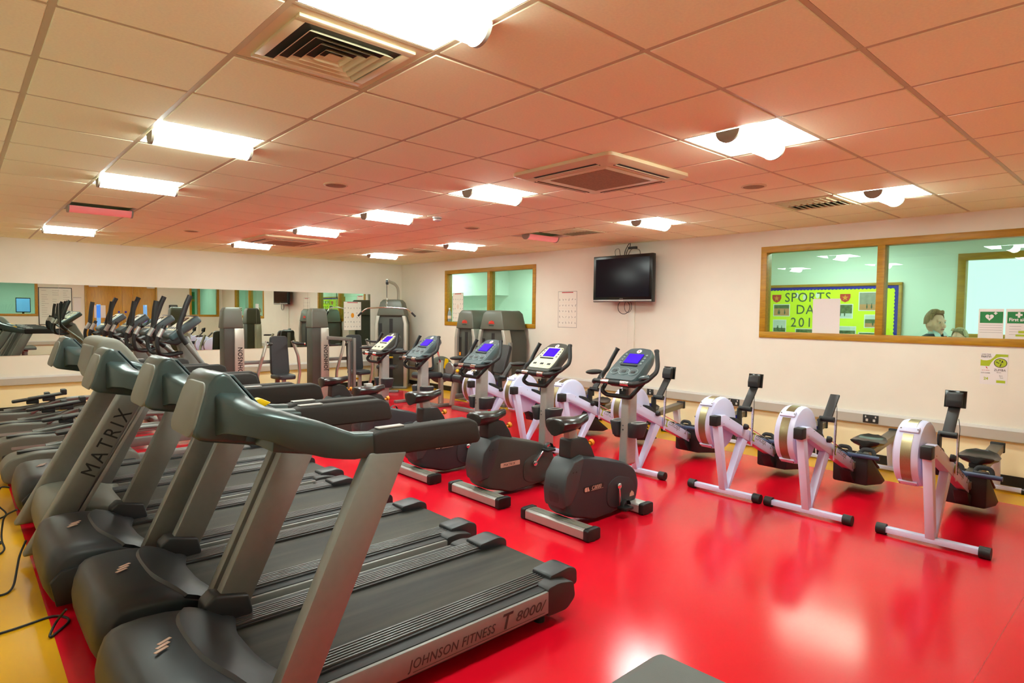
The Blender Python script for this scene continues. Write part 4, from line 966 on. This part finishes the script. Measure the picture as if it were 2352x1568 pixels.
# abductor machine with tan backed pads between the lat tower and the towers
t = thing('leg_curl_machine', 'leg curl machine, dark pads with a tan backboard, in front of the lat tower', 'weight machine', (6.04, 8.9, 0))
for (px, pz, lean) in ((0, .86, .2),):
    pad = rpoly([(-.17, -.26), (.17, -.26), (.15, .26), (-.15, .26)], .06)
    MB().loft([[(px + a * k + h_ * .12, -.02 + o + h_ * lean, pz + h_ * k) for a, h_ in pad] for k, o in ((.93, -.035), (1, -.02), (1, .02), (.93, .035))]).build('back_pad', 'leather', t)
    MB().loft([[(px + a * .62 + h_ * .12, -.02 + o + h_ * lean, pz - .04 + h_ * .62) for a, h_ in pad] for o in (-.05, -.037)]).build('backboard', 'label_cream', t)
MB().loft([[(-.1 + x * k, -.2 + y * k, z) for x, y in rpoly([(-.24, -.2), (.24, -.2), (.2, .2), (-.2, .2)], .09)] for k, z in ((.94, .5), (1, .52), (1, .56), (.92, .59))]).build('seat_pad', 'leather', t)
MB().bar((-.05, -.15, .04), (-.08, -.18, .5), .08, .08, (1, 0, 0)).build('seat_post', 'tower_silver', t, .008)
MB().bar((.12, -.32, .05), (.2, -.2, .78), .07, .07, (1, 0, 0)).build('front_post', 'tower_silver', t, .008)
MB().tube(fil([(.06, -.3, .95), (.12, -.28, .8), (.2, -.2, .72), (.2, -.1, .72)], .05), .015, 8).build('side_handle', 'chrome', t)
MB().lathe([(.22, -.015), (.24, 0), (.22, .015), (.16, .02), (.001, .02)], (.34, .0, .6), (.3, 1, 0), 30).build('cam_disc', 'tower_cap', t)
MB().prism(rpoly([(.38, .62), (.46, .6), (.47, .78), (.41, .8)], .02), -.06, -.03).build('warning_sticker', 'yellow_key', t)
MB().box(-.3, -.4, 0, .3, -.32, .05).build('front_foot', 'silver', t, .01)
MB().box(-.04, -.36, 0, .04, .5, .06).build('floor_beam', 'silver', t, .01)
MB().box(-.3, .45, 0, .3, .52, .05).build('rear_foot', 'silver', t, .01)
# free standing adjustable rack with incline pad
t = thing('cable_frame', 'slim silver cable frame left of the lat pulldown, near the mirror poster', 'weight machine', (5.05, 9.75, 0))
for k, dx in enumerate((0, .09)): MB().box(dx, 0, 0, dx + .045, .05, 1.15).build('upright', 'silver', t, .005)
MB().bar((.05, .02, 1.13), (-.45, -.12, 1.17), .05, .06).build('top_arm', 'silver', t, .006)
MB().tube(fil([(-.42, -.12, 1.14), (-.42, -.12, 1.05), (-.3, -.2, 1.05)], .04), .016, 8).build('grip', 'black', t)
MB().tube([(.02, -.01, 1.1), (.02, -.01, .1)], .004, 6).build('cable', 'black', t)
MB().prism(rpoly([(-.15, -.25), (.3, -.25), (.3, .3), (-.15, .3)], .05), 0, .05, 'z').build('base_plate', 'silver', t, .008)

# flat bench at the bottom edge
t = thing('weight_bench', 'dark grey padded bench end cut by the bottom edge of the photo', 'bench', (1.3, .35, 0))
pd = rpoly([(0, -.55), (.5, -.55), (.515, .3), (.49, .84), (.47, .85), (.03, .85), (0, .82)], .06)
MB().loft([[(x if k == 1 else .25 + (x - .25) * k, y if k == 1 else .15 + (y - .15) * k, z) for x, y in pd] for k, z in ((.97, .375), (1, .39), (1, .435), (.975, .45))]).build('bench_pad', 'leather_grey', t)
for y in (-.35, .62): 
    MB().box(.21, y, .05, .29, y + .08, .38).build('leg', 'silver', t, .006); MB().box(.0, y - .01, 0, .5, y + .09, .05).build('foot_bar', 'silver', t, .008)
MB().box(.2, -.4, .32, .3, .72, .38).build('bench_spine', 'silver', t, .006)
# ============================================================ WALL THINGS (right wall: u runs towards -y, seen from inside)
UY, UZ = V3((0, -1, 0)), V3((0, 0, 1))
def plate(name, x, ya, yb, z0, z1, m, parent=None, th=.003, bev=0.0):
    return MB().box(x - th, yb, z0, x, ya, z1).build(name, m, parent, bev)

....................

▶ Stated exercise: Without including any pictures, reproduce the listing exactly.

▶ Reply to the task:
The Blender Python script for this scene continues. Write part 4, from line 966 on. This part finishes the script. Measure the picture as if it were 2352x1568 pixels.
# abductor machine with tan backed pads between the lat tower and the towers
t = thing('leg_curl_machine', 'leg curl machine, dark pads with a tan backboard, in front of the lat tower', 'weight machine', (6.04, 8.9, 0))
for (px, pz, lean) in ((0, .86, .2),):
    pad = rpoly([(-.17, -.26), (.17, -.26), (.15, .26), (-.15, .26)], .06)
    MB().loft([[(px + a * k + h_ * .12, -.02 + o + h_ * lean, pz + h_ * k) for a, h_ in pad] for k, o in ((.93, -.035), (1, -.02), (1, .02), (.93, .035))]).build('back_pad', 'leather', t)
    MB().loft([[(px + a * .62 + h_ * .12, -.02 + o + h_ * lean, pz - .04 + h_ * .62) for a, h_ in pad] for o in (-.05, -.037)]).build('backboard', 'label_cream', t)
MB().loft([[(-.1 + x * k, -.2 + y * k, z) for x, y in rpoly([(-.24, -.2), (.24, -.2), (.2, .2), (-.2, .2)], .09)] for k, z in ((.94, .5), (1, .52), (1, .56), (.92, .59))]).build('seat_pad', 'leather', t)
MB().bar((-.05, -.15, .04), (-.08, -.18, .5), .08, .08, (1, 0, 0)).build('seat_post', 'tower_silver', t, .008)
MB().bar((.12, -.32, .05), (.2, -.2, .78), .07, .07, (1, 0, 0)).build('front_post', 'tower_silver', t, .008)
MB().tube(fil([(.06, -.3, .95), (.12, -.28, .8), (.2, -.2, .72), (.2, -.1, .72)], .05), .015, 8).build('side_handle', 'chrome', t)
MB().lathe([(.22, -.015), (.24, 0), (.22, .015), (.16, .02), (.001, .02)], (.34, .0, .6), (.3, 1, 0), 30).build('cam_disc', 'tower_cap', t)
MB().prism(rpoly([(.38, .62), (.46, .6), (.47, .78), (.41, .8)], .02), -.06, -.03).build('warning_sticker', 'yellow_key', t)
MB().box(-.3, -.4, 0, .3, -.32, .05).build('front_foot', 'silver', t, .01)
MB().box(-.04, -.36, 0, .04, .5, .06).build('floor_beam', 'silver', t, .01)
MB().box(-.3, .45, 0, .3, .52, .05).build('rear_foot', 'silver', t, .01)
# free standing adjustable rack with incline pad
t = thing('cable_frame', 'slim silver cable frame left of the lat pulldown, near the mirror poster', 'weight machine', (5.05, 9.75, 0))
for k, dx in enumerate((0, .09)): MB().box(dx, 0, 0, dx + .045, .05, 1.15).build('upright', 'silver', t, .005)
MB().bar((.05, .02, 1.13), (-.45, -.12, 1.17), .05, .06).build('top_arm', 'silver', t, .006)
MB().tube(fil([(-.42, -.12, 1.14), (-.42, -.12, 1.05), (-.3, -.2, 1.05)], .04), .016, 8).build('grip', 'black', t)
MB().tube([(.02, -.01, 1.1), (.02, -.01, .1)], .004, 6).build('cable', 'black', t)
MB().prism(rpoly([(-.15, -.25), (.3, -.25), (.3, .3), (-.15, .3)], .05), 0, .05, 'z').build('base_plate', 'silver', t, .008)

# flat bench at the bottom edge
t = thing('weight_bench', 'dark grey padded bench end cut by the bottom edge of the photo', 'bench', (1.3, .35, 0))
pd = rpoly([(0, -.55), (.5, -.55), (.515, .3), (.49, .84), (.47, .85), (.03, .85), (0, .82)], .06)
MB().loft([[(x if k == 1 else .25 + (x - .25) * k, y if k == 1 else .15 + (y - .15) * k, z) for x, y in pd] for k, z in ((.97, .375), (1, .39), (1, .435), (.975, .45))]).build('bench_pad', 'leather_grey', t)
for y in (-.35, .62): 
    MB().box(.21, y, .05, .29, y + .08, .38).build('leg', 'silver', t, .006); MB().box(.0, y - .01, 0, .5, y + .09, .05).build('foot_bar', 'silver', t, .008)
MB().box(.2, -.4, .32, .3, .72, .38).build('bench_spine', 'silver', t, .006)
# ============================================================ WALL THINGS (right wall: u runs towards -y, seen from inside)
UY, UZ = V3((0, -1, 0)), V3((0, 0, 1))
def plate(name, x, ya, yb, z0, z1, m, parent=None, th=.003, bev=0.0):
    return MB().box(x - th, yb, z0, x, ya, z1).build(name, m, parent, bev)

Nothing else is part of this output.